Est-ce l’heure des miniséries ? Le spécialiste des médias américains entrevoit une période de transition : « Il y a et il y aura toujours des sagas à rallonge, comme les Simpsons. Même si elles se font rares. En tout cas, on en voit moins démarrer aujourd’hui. Il y a des miniséries comme Chernobyl, bonjour, au revoir. Et puis, il y a aussi des séries comme Squid Game. Ça devait être une minisérie, il y a un début, un développement et une fin. Mais, face à l’engouement mondial, le réalisateur a annoncé une seconde saison. »

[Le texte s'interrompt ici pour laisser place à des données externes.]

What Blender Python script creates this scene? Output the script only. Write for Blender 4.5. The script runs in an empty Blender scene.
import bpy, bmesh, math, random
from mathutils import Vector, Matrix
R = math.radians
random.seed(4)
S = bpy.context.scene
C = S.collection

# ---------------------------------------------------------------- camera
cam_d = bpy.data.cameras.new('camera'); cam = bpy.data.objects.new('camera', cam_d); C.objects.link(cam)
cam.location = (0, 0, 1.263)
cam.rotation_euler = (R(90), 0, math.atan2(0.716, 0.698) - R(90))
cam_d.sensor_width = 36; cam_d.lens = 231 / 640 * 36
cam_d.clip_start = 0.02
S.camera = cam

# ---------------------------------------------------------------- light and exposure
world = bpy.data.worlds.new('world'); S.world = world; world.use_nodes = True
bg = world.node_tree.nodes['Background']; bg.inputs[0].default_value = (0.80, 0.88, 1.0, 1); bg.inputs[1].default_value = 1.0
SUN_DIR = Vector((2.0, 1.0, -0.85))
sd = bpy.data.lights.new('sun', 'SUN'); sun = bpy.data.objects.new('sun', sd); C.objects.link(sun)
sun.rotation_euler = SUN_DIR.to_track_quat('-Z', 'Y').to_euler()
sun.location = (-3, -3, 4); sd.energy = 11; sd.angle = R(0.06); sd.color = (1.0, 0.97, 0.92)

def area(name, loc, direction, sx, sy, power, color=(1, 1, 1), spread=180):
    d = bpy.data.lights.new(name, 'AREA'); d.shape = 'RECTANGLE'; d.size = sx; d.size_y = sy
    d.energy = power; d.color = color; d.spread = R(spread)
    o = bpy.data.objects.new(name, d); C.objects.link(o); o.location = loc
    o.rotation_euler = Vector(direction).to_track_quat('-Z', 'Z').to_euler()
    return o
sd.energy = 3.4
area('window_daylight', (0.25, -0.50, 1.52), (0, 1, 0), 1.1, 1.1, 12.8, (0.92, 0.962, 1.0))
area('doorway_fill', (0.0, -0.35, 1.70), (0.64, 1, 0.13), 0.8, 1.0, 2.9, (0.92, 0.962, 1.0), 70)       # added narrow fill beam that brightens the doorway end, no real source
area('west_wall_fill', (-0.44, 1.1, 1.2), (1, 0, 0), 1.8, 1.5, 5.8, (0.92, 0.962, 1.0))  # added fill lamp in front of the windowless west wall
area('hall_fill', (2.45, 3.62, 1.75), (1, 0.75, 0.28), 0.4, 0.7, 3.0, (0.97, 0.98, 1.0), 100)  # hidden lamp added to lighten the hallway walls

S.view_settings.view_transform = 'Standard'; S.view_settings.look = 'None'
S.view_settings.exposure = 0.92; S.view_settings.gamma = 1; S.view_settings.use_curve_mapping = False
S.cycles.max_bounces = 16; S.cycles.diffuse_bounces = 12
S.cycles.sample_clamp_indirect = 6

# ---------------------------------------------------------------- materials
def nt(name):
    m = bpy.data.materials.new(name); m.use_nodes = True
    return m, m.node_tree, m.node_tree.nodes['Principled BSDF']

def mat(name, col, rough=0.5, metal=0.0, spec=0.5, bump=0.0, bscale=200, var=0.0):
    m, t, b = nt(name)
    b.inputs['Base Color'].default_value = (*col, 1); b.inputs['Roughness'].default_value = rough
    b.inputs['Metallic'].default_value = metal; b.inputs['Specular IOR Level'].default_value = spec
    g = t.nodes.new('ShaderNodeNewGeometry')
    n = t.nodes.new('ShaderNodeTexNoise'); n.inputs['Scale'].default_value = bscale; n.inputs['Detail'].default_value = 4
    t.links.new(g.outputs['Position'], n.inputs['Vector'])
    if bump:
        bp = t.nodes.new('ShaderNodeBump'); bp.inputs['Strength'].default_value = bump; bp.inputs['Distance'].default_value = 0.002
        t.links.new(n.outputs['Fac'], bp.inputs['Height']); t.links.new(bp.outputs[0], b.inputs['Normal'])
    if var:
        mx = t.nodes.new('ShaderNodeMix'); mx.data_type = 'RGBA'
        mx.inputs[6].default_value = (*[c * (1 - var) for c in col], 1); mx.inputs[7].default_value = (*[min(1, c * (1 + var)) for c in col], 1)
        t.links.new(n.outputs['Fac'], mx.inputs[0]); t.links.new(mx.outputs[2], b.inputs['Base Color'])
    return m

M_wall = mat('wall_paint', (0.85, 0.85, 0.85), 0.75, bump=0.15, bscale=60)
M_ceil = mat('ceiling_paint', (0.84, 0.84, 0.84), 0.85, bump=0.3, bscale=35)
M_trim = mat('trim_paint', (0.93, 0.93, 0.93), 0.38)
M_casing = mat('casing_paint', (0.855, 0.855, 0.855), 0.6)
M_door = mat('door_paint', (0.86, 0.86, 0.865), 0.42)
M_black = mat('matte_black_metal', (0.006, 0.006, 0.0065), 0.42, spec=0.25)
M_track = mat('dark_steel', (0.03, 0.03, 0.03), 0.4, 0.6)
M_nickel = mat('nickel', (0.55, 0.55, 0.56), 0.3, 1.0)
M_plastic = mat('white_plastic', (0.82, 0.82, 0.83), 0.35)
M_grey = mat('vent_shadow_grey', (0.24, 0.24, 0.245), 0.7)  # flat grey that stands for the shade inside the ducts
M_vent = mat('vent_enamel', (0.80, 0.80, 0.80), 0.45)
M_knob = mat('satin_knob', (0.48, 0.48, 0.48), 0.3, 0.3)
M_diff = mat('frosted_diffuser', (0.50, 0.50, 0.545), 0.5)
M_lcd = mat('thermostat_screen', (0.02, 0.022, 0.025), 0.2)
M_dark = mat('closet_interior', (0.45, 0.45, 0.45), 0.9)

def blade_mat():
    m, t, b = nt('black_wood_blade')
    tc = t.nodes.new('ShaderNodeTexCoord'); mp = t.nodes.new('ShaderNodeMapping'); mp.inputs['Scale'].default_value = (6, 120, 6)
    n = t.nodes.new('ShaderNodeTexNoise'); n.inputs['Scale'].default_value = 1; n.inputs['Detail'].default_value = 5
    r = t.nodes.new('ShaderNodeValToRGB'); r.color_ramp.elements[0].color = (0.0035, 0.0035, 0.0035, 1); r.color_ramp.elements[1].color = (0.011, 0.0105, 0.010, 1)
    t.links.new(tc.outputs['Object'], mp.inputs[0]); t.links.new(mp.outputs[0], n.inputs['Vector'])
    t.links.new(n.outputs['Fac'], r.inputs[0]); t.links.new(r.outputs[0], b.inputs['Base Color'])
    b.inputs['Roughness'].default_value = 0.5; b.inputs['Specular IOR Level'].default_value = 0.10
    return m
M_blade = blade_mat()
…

En gros, les plateformes sont en phase de test. Elles ont bien compris que le binge-watching n’était plus la seule manière de consommer. Disney+, Amazon Prime et Salto expérimentent. La minisérie ne tuera pas la série longue, elles vont certainement coexister, se compléter, s’autoalimenter. Certains programmes s’ingèrent cul sec, d’autres se vivent mieux semaine après semaine, faisant monter la pression sur les réseaux sociaux. La consommation dépend du genre de la série, mais aussi des goûts du public. « Les plateformes modulent de plus en plus le temps des épisodes et des saisons en fonction de critères toujours plus nombreux », analyse Clément Combes. Les algorithmes n’ont pas encore dit leur dernier mot. Les micros, minis, courtes, moyennes, longues et macros séries non plus.